Only a month earlier, Neria had escaped terrorist shots in his bedroom at the yeshiva high school on Itamar. Three of his friends were killed then. Neria took his pillow home from his bedroom in the yeshiva and showed everyone who came how the bullets had penetrated it. On Thursday, the pillow was burned together with so many other possessions in the house.
Neria was not the only family member to have had a brush with death. Rachel's sister, Eilat Orlansky, who lives in the Gaza Strip settlement of Netzarim, lost her father-in-law, Michael, in March during a terrorist attack there. Boaz, who previously worked as an ambulance driver, had had his share of evacuating dead and wounded.

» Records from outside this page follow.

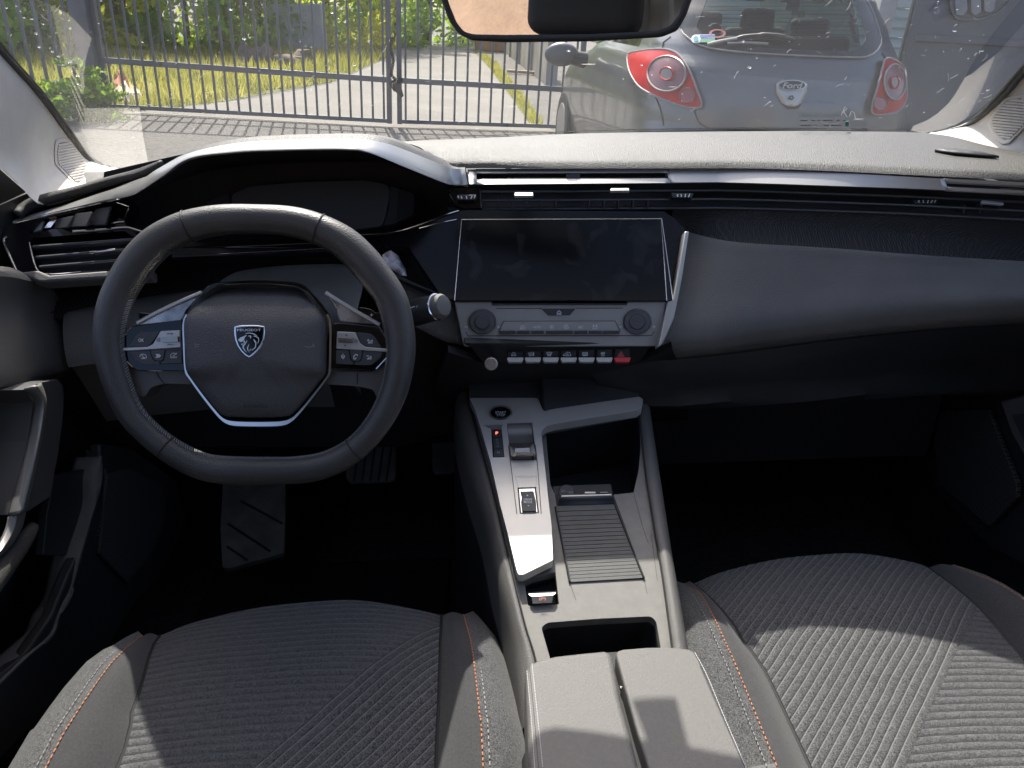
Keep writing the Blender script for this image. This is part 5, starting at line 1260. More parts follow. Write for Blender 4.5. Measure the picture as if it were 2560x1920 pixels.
fm = thing('floor_mat', 'black ribbed floor mat under the driver pedals', 'floor mat', (-.35, .95, .215))
MF = Pl(V((0, 0, .222)), V((0, 0, 1)))
add('mat_sheet', box((-.36, .93, .216), (.46, .62, .01)), M('black_rubber_mat', (.014, .014, .015), .7, var=(14, .3)), fm, bevel=.004)
bm = bmesh.new()
for k in range(8): box((-.53+k*.05, .86, .223), (.008, .30, .006), bm)
add('mat_rib', bm, RUB, fm)

# =================================================================== CABIN SHELL (roof, bulkhead, sills) and the back seat seen in the mirror
SHL = M('headliner_cloth', (.70, .68, .64), .9)
add_struct('cabin_roof', box((.04, -.70, 1.522), (1.25, 2.30, .03)), SHL)
bm = box((.04, 1.62, .54), (1.7, .04, .70)); box((-.79, .3, .55), (.04, 2.8, .72), bm); box((.89, .3, .55), (.04, 2.8, .72), bm); box((.04, -1.95, .60), (1.66, .05, .86), bm)
box((.04, 1.50, .90), (1.66, .30, .02), bm)
add_struct('cabin_bulkhead', bm, DRK)
bm = bmesh.new()
for s in (-1, 1):
    tube([V((.04+s*.80, -1.5, .9)), V((.04+s*.60, -1.6, 1.515))], .10, 8, bm)
    tube([V((.04+s*.60, .46, 1.505)), V((.04+s*.61, -1.6, 1.505))], .03, 8, bm)
add_struct('cabin_pillars', bm, DRK)
rs = thing('rear_bench', 'dark rear bench behind the front seats, seen only in the mirror', 'car seat', (.04, -1.1, .3))
add('bench_cushion', box((.04, -.95, .45), (1.3, .5, .22)), STR, rs, bevel=.05, seg=3); add('bench_back', box((.04, -1.35, .85), (1.3, .16, .65)), STR, rs, bevel=.05, seg=3)
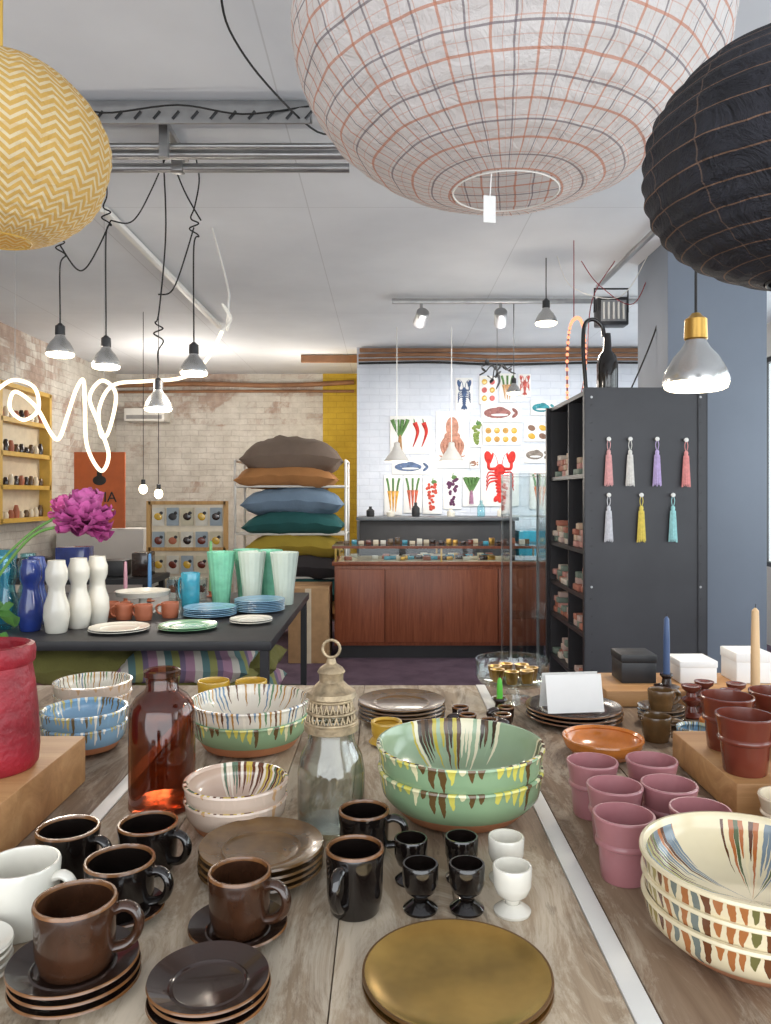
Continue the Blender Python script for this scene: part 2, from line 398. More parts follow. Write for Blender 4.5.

Thursday night's shots brought Yossi Twito, the settlement's security officer, rushing to the house. Twito, who acted according to the book, opened fire at the attackers but was mortally wounded during the first stages of the attack and died shortly afterward. Twito was a first-grade teacher at Elon Moreh and worked with youth at both settlements.
Harsh words were uttered at the funerals. The rabbi of Itamar, Nathan Hai, who founded the yeshiva, placed the blame for the situation in the laps of Labor politicians Shimon Peres and Yossi Beilin. "Peres and Beilin and their band of wicked sages did not tremble when they gave them guns and bullets which they use to murder us," he said. "None of the Palestinians is free of guilt." He called on the prime minister to "wipe them all out."
Benzi Lieberman, head of the Yesha council, said: "In the name of the living and the dead, we commit ourselves here not to give them a state but rather more and more settlements on this land ... These Palestinians do not deserve any human rights. We cannot talk of human rights for people who are not human."
The members of the family spoke in more personal tones. Alon Helmish, Rachel Shabo's brother, said that the family were "people of peace. We are not in favor of wars. We merely want to get home safely, to raise our children and not to seek arguments. But we are the victims of wrongdoers, of wild beasts," he said. "They should never have shot Avishai," he sobbed. "It was enough to blow in his direction and, he was so fragile, he would fly. Why did they murder him? What did he do to them?"
Rachel's friends said that she was an energetic and affable person. She grew up in Karnei Shomron and met Boaz, from Moshav Beit Meir near Jerusalem, 20 years ago. They joined the first seven families that founded Itamar near Nablus. The Shabo family hosted all the new families when they came to the settlement. Neria's friends said he had been a genius. Zvi's friends said he had been a righteous young man.
Boaz Shabo stood long minutes stroking the coffins of his wife and children. He could not go away and leave them. The settlers swore that there would be a new settlement, named for the five who were murdered. They said it would be established in the very near future.
As some of the thousands of mourning settlers called out for revenge, the children recited the Kaddish.